-- Begin --

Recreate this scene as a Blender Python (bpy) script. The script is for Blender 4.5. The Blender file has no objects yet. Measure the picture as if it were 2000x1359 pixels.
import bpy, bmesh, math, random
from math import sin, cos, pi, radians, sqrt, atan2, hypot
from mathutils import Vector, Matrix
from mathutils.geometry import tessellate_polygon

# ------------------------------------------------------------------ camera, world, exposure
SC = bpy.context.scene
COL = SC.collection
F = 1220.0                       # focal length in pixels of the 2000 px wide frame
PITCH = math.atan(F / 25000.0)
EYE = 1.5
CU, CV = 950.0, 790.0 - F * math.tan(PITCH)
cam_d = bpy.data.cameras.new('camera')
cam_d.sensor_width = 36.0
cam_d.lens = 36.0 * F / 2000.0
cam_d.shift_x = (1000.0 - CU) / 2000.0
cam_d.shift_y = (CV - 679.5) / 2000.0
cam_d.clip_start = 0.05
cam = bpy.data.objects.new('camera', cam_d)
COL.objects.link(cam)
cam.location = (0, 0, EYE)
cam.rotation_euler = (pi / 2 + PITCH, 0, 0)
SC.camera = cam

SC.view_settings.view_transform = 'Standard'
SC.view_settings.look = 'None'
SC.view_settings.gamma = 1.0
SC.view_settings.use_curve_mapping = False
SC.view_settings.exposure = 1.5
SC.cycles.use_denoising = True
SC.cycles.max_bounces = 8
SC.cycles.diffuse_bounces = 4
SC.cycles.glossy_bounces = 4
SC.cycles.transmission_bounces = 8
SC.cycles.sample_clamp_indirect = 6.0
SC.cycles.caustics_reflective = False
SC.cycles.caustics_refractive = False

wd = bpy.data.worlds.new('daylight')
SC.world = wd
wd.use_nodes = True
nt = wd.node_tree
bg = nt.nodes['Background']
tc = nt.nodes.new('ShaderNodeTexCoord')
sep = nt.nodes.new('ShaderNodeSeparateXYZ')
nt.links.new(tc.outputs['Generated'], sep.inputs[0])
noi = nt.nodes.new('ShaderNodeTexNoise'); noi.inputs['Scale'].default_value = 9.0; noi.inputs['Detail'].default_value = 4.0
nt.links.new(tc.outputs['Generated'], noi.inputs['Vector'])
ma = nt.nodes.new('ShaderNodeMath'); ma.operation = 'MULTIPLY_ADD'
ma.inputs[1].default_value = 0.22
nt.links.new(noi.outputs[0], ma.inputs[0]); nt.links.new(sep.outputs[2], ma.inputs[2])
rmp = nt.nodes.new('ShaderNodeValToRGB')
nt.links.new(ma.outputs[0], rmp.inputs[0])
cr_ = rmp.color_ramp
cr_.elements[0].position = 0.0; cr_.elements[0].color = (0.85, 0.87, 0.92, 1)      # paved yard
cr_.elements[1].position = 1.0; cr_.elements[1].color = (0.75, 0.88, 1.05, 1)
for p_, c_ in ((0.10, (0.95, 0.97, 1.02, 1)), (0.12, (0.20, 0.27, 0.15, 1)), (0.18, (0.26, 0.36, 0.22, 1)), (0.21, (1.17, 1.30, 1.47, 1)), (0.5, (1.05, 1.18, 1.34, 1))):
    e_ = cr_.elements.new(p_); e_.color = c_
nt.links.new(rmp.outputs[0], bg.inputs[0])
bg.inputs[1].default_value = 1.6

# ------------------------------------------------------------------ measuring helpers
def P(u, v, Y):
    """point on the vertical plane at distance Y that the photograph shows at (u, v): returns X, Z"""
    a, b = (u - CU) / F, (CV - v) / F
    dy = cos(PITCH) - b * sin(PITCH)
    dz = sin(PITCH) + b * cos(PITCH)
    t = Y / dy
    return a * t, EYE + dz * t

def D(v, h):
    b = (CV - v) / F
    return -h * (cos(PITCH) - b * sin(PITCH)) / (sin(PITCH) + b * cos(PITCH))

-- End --

- [WHAT TO WORK ON]:
Everything from the first line of the data through the line containing "SC.camera = cam" should be echoed exactly. Add nothing.

- [EXERCISE OUTPUT]:
Recreate this scene as a Blender Python (bpy) script. The script is for Blender 4.5. The Blender file has no objects yet. Measure the picture as if it were 2000x1359 pixels.
import bpy, bmesh, math, random
from math import sin, cos, pi, radians, sqrt, atan2, hypot
from mathutils import Vector, Matrix
from mathutils.geometry import tessellate_polygon

# ------------------------------------------------------------------ camera, world, exposure
SC = bpy.context.scene
COL = SC.collection
F = 1220.0                       # focal length in pixels of the 2000 px wide frame
PITCH = math.atan(F / 25000.0)
EYE = 1.5
CU, CV = 950.0, 790.0 - F * math.tan(PITCH)
cam_d = bpy.data.cameras.new('camera')
cam_d.sensor_width = 36.0
cam_d.lens = 36.0 * F / 2000.0
cam_d.shift_x = (1000.0 - CU) / 2000.0
cam_d.shift_y = (CV - 679.5) / 2000.0
cam_d.clip_start = 0.05
cam = bpy.data.objects.new('camera', cam_d)
COL.objects.link(cam)
cam.location = (0, 0, EYE)
cam.rotation_euler = (pi / 2 + PITCH, 0, 0)
SC.camera = cam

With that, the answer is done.